A few nights ago, a similar incident had taken place on Banak Street where cops stormed a residence and rounded up several persons.  Among them was Angel Garcia, a young man with no criminal record.  He says that he had not too long arrived from work and was seated in the living room when the officers descended in one fell swoop.  He is covered in a bed sheet after being viciously beaten and hauled off to the Raccoon Street Police Station on Sunday night.


Angel Garcia

Angel Garcia, Banak Street Resident

“Sunday night dehn come and when dehn come, dehn just bum rush eena my house ya, stomp open my door, bruk up my door dehn and when dehn come, dehn come and dehn meet me right ya so di sihdown with my family, my lady and my pickney and thing.  I di play wahn lee game, I just cohn home from work because we mi di finish up Ebenezer School, yoh know.  I just cohn from work, not even mi bathe, “Oh, everybody put up unu hand.”  By the time we put up wih hand, “unu let’s go.”  Dehn staat to dreg we up, so I tell the man please, at least mek ah get wahn shirt because da station unu di ker we noh.  When di man ker me out deh, unu put up unu hand gainst di wall.  When we put up fi we hand gainst di wall, by di time I look so, I sih like dehn whap my lee bra-lee check.  Next thing I know, dehn just staat to whap up me.”


Garcia alleges that he was struck in the back of the head with the butt of an officer’s service weapon.  On the second blow, he says that he was knocked unconscious.


Angel Garcia

“I ask di man, “weh unu di deal wid me like this fa?  Unu come and unu meet me eena my house, yoh know, I noh di do nothing.  Unu cohn meet me eena my house with my family.”  The next thing I know, dehn just staat to whap up me all eena my back, backa a my leg.  Then the next thing I know, I di turn so to one ah di officer dehn, I just gaan blank out.  Up to now, I still noh know, I still noh remember exactly if da gun butt ih gun butt me eena my head or ih whap me eena my head, but I know one ah dehn gun butt me from back on.”

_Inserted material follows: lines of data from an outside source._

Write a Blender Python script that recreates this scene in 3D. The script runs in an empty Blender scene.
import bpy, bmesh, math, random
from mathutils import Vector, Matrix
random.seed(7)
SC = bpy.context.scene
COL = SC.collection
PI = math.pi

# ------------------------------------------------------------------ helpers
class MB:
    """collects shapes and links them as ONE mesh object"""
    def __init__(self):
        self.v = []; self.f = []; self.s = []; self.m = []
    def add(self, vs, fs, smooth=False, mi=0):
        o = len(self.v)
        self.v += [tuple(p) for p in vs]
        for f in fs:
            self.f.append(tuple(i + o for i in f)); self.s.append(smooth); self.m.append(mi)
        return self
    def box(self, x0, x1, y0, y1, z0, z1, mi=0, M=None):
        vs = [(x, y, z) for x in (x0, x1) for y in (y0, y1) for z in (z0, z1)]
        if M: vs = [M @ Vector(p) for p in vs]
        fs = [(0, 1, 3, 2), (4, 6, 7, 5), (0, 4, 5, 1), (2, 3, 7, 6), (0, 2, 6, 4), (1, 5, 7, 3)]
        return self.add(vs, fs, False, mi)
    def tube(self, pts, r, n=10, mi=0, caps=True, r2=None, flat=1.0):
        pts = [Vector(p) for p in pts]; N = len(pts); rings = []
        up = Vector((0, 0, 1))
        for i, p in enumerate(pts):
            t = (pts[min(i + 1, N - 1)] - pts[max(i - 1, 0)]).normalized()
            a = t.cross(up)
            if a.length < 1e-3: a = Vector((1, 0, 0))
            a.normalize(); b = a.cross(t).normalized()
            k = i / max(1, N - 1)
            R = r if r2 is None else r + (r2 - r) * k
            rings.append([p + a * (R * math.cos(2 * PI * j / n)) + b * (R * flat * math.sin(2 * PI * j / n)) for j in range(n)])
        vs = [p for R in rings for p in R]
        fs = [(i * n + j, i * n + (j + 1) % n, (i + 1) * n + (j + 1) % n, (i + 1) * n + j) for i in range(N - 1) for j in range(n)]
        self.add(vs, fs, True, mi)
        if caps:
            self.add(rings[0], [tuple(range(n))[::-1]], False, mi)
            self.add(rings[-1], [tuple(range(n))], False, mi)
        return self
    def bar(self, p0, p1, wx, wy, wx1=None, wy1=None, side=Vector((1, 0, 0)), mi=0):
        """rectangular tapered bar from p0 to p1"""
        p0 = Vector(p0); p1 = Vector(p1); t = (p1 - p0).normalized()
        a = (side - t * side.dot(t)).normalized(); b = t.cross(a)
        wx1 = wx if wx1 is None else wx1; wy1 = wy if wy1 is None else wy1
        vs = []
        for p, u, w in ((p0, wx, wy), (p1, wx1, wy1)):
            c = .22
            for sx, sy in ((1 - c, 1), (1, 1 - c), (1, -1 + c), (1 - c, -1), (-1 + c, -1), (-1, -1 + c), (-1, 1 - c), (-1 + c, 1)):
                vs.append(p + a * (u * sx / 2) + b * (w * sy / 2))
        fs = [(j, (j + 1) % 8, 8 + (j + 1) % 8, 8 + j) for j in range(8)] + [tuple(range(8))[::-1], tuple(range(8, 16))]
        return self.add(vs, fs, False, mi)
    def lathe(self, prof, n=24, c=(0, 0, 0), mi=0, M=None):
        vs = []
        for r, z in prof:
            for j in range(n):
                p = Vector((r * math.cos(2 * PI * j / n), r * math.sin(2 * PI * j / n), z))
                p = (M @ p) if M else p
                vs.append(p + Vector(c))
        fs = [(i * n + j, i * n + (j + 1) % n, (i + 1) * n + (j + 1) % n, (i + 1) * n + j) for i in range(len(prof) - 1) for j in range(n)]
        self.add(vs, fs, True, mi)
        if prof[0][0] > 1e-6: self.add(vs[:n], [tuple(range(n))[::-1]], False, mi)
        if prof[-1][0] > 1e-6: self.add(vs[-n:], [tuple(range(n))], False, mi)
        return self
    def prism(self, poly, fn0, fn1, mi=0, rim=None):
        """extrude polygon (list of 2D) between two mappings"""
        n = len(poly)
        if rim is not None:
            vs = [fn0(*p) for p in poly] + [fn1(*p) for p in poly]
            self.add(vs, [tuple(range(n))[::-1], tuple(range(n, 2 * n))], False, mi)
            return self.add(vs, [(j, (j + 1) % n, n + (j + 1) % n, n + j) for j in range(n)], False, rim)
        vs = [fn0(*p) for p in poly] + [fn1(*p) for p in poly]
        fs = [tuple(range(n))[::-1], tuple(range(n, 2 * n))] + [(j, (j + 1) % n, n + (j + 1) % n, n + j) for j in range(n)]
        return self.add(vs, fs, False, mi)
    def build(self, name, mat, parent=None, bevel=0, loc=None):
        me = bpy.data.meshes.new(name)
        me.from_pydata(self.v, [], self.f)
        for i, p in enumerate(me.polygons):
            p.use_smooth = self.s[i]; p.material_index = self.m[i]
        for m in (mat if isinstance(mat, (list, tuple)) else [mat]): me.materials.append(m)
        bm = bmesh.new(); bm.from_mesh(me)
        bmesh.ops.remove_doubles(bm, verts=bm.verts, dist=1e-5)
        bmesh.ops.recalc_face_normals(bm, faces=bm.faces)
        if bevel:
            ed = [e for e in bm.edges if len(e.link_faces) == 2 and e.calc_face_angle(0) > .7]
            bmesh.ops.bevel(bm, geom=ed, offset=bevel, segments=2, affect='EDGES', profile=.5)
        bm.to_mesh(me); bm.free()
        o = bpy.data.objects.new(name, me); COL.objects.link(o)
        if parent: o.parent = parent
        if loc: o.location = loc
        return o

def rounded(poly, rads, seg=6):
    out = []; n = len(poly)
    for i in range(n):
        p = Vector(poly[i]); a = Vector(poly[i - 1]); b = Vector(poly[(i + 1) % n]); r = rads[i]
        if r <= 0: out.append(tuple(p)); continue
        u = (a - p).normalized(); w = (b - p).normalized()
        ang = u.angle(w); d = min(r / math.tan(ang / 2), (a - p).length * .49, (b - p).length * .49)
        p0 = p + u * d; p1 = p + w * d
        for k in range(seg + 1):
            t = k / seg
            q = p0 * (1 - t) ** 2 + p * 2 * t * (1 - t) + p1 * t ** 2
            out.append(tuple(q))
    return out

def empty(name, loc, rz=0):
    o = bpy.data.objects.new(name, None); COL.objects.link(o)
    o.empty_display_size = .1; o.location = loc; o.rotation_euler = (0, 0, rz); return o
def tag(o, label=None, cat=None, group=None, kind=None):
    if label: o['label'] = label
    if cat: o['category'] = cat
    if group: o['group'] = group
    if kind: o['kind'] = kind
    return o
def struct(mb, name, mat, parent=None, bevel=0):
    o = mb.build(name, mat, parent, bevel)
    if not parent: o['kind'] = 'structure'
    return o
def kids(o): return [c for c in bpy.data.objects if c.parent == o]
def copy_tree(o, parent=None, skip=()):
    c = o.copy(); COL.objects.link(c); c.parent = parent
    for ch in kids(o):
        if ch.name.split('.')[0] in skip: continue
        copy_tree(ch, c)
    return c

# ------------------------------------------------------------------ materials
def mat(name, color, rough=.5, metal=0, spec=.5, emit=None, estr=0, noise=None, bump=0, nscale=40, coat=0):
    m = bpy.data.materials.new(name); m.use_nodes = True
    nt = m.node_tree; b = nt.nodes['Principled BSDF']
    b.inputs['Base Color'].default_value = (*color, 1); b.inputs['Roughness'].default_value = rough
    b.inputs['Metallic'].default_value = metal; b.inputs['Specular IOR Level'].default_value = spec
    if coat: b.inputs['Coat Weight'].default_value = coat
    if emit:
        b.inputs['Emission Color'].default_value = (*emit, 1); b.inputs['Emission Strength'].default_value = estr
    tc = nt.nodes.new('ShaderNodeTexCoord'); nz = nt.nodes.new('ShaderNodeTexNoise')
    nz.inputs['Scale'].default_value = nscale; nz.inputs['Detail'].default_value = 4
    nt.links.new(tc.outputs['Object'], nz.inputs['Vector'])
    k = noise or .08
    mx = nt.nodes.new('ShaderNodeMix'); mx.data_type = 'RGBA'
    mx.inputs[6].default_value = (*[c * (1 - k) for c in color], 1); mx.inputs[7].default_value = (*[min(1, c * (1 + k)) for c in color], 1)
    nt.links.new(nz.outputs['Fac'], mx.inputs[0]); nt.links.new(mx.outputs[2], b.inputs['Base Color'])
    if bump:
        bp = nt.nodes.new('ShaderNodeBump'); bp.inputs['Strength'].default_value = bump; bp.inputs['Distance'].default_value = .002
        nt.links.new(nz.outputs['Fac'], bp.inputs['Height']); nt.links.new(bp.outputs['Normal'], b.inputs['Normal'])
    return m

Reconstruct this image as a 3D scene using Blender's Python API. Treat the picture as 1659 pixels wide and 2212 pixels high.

From a broader perspective, the oppressive approach employed appears to be indiscriminate in its application, particularly since the police department has working knowledge of who the gang members are that it should be targeting.


Voice of: Mayflower Street Resident

“I live here by myself, just me and my aunt weh eighty-five-years-old.  Nobody, not even my grandkids dehn live wid me, nobody.  I have my granddaughter, my grandson dehn, but nobody live round me.  Dehn come, dehn visit and dehn go.  Five daughters.  Mi grandson only twelve-years-old, ih di go da school.  She ten.  I noh have nobody round me, so I noh sih why dehn do that.  Dehn know di gang bangers, dehn know who di harbor dehn, dehn know di encourage dehn so dehn shouldn’t ah mi do weh dehn do to me.”


It’s a sentiment that is echoed by Acting Commissioner of Police Chester Williams, perhaps in a more figurative manner, but he is being taken at his word.


Chester Williams

Chester Williams, Acting Commissioner of Police

“The ordinary, law abiding citizens in these areas can be assured that whatever rights they have enjoyed yesterday that today, they can continue to enjoy those rights.  We know who our players are and those are the persons we are going after.”


Reporting for News Five, I am Isani Cayetano.

Viewers please note: This Internet newscast is a verbatim transcript of our evening television newscast. Where speakers use Kriol, we attempt to faithfully reproduce the quotes using a standard spelling system.